Ser realistas
y pedir lo imposible
Fue una célebre “pintada” en las paredes de la Universidad Sorbona de París durante el revolucionario mayo de 1968: “sed realistas: pedid lo imposible”. Si no hubiera un indómito deseo en lo más noble de nosotros que nos hace aspirar a ese mundo mejor que no logran amasar nuestras manos, jamás pediríamos lo imposible, sino que nos resignaríamos a lo que hay, a lo que nos imponen, a lo que nos compravenden. Y, sin embargo, los únicos realistas, los únicos que verdaderamente viven la más legítima revolución, son los que no aceptan que las cosas sean así porque sí, porque se den, o porque su propia inercia nos las asigna.
Dios ha venido para romper esa inercia fatal que nos impide volver a empezar. La Navidad no es la historia lejana de algo que sucedió hace muchos siglos, sino la narración de algo que sigue sucediendo en nosotros y entre nosotros. Dios es cercano, no es intruso ni enemigo y desea nuestro bien. Él ha venido para abrazar las preguntas que cada uno tiene en su corazón, preguntas tantas veces disimuladas, o trucadas, o censuradas, pero que siguen desafiando nuestra propia felicidad. Por esta razón hacemos fiesta en estos días, disponiéndonos al sincero afecto y a la verdadera paz.
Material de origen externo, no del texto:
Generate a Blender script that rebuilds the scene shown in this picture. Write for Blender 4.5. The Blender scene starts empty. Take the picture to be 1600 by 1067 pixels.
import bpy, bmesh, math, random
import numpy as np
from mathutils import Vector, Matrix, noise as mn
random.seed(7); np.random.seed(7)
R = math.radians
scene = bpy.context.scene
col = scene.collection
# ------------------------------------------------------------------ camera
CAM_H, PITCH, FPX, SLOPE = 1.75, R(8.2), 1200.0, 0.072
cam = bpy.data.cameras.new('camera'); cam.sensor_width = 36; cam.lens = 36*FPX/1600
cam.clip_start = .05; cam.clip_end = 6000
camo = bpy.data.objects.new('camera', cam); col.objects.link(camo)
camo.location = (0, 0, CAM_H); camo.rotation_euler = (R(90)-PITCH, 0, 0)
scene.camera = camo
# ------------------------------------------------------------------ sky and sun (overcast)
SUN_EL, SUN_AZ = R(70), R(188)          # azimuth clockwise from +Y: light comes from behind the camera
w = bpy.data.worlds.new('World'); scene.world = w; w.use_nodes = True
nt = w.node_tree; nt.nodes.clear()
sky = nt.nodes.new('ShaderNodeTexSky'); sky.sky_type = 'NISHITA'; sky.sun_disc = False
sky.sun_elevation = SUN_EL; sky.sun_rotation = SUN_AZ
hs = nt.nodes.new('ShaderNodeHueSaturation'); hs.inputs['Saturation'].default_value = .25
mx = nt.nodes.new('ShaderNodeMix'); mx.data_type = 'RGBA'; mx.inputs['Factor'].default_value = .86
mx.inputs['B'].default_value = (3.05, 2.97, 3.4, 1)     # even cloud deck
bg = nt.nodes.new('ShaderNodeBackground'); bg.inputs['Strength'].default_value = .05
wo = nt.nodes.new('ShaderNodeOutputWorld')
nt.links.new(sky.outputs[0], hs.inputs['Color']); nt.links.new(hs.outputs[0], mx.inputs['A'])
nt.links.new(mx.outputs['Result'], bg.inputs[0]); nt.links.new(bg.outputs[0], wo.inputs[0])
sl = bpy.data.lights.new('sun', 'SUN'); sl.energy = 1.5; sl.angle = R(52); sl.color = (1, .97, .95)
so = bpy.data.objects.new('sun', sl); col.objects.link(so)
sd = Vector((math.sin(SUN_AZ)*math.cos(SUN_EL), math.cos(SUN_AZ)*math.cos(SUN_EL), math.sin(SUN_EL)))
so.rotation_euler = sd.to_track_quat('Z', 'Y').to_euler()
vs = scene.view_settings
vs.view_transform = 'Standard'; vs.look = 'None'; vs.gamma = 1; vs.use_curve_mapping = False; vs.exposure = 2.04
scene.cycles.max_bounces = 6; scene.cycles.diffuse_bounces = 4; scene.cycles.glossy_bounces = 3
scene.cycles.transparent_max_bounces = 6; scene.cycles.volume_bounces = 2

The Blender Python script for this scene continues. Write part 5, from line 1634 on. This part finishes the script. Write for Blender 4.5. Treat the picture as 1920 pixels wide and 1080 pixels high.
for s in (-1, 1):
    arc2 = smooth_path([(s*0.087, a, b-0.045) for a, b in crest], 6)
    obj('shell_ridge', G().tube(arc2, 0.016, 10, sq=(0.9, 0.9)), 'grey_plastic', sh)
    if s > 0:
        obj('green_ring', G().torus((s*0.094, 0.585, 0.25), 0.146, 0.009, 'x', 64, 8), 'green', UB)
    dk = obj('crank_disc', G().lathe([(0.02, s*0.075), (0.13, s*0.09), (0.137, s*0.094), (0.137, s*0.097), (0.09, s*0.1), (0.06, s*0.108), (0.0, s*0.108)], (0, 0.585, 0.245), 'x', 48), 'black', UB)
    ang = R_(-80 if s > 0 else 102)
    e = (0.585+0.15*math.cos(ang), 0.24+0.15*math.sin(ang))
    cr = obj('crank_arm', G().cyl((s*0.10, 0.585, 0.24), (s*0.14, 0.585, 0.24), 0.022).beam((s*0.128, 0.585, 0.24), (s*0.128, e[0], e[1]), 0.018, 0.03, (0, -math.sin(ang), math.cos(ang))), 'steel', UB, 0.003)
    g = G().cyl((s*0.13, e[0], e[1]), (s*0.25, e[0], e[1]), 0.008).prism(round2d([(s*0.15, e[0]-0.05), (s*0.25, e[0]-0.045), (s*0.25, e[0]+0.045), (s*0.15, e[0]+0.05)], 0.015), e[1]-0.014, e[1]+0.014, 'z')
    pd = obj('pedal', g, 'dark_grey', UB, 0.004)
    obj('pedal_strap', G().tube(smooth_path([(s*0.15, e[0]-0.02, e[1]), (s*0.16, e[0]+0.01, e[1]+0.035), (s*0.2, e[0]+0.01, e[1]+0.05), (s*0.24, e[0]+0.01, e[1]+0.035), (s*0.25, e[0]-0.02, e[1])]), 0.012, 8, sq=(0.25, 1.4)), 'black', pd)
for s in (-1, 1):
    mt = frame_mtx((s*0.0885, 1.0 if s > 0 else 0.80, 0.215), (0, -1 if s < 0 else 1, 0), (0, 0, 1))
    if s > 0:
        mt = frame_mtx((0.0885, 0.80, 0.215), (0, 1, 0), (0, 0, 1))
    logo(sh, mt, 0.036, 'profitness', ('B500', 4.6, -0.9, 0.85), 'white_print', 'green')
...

El sentido del rito de estrenar el nuevo año, tiene un trasfondo más amplio que desborda propiamente una fecha redonda como el primero de enero. Nuestro corazón, no sólo en ese día, sino siempre, tiene una sed infinita de estrenar una felicidad para la que ha sido creado. Es la cita de estos días navideños: volver a recordar con asombro, mirando al pequeño Dios, esta verdad profunda de nuestro hondón más verdadero.
Y esto es lo que despierta en nosotros la esperanza. Podríamos pensar que no hay nada que hacer ante un panorama muchas veces duro y desolador como a diario vemos en los medios de comunicación. El Papa Francisco nos ha propuesto un hermoso mensaje en torno a la paz en este comienzo del año nuevo: «El camino de la reconciliación requiere paciencia y confianza. La paz no se logra si no se la espera. En primer lugar, se trata de creer en la posibilidad de la paz, de creer que el otro tiene nuestra misma necesidad de paz. En esto, podemos inspirarnos en el amor de Dios por cada uno de nosotros, un amor liberador, ilimitado, gratuito e incansable. El miedo es a menudo una fuente de conflicto. Por lo tanto, es importante ir más allá de nuestros temores humanos, reconociéndonos hijos necesitados, ante Aquel que nos ama y nos espera, como el Padre del hijo pródigo (cf. Lc 15,11-24). La cultura del encuentro entre hermanos y hermanas rompe con la cultura de la amenaza. Hace que cada encuentro sea una posibilidad y un don del generoso amor de Dios. Nos guía a ir más allá de los límites de nuestros estrechos horizontes, a aspirar siempre a vivir la fraternidad universal, como hijos del único Padre celestial».
En este nuevo año 2020 os deseo a todos vosotros, que podáis experimentar en vuestra propia vida el fruto del nacimiento de ese príncipe de la Paz que se hizo niño para nuestra salvación. Dejemos crecer a ese divino niño en nosotros y entre nosotros: que la navidad no sea de quita y pon, sino que continúe como luz durante todo el año iluminando nuestras penumbras. Y que Santa María, nos ayude a todos a hacer lo que el Señor nos diga –como fue su propia historia de fidelidad para con Dios–, que nos empuje a percatarnos del vino que le falta a la humanidad en las bodas de la vida –como ella hizo en Caná–. Porque somos realistas, pedimos lo imposible, y nos comprometemos con ese sueño que Dios inspira, para que disipe todas nuestras pesadillas. Feliz año nuevo.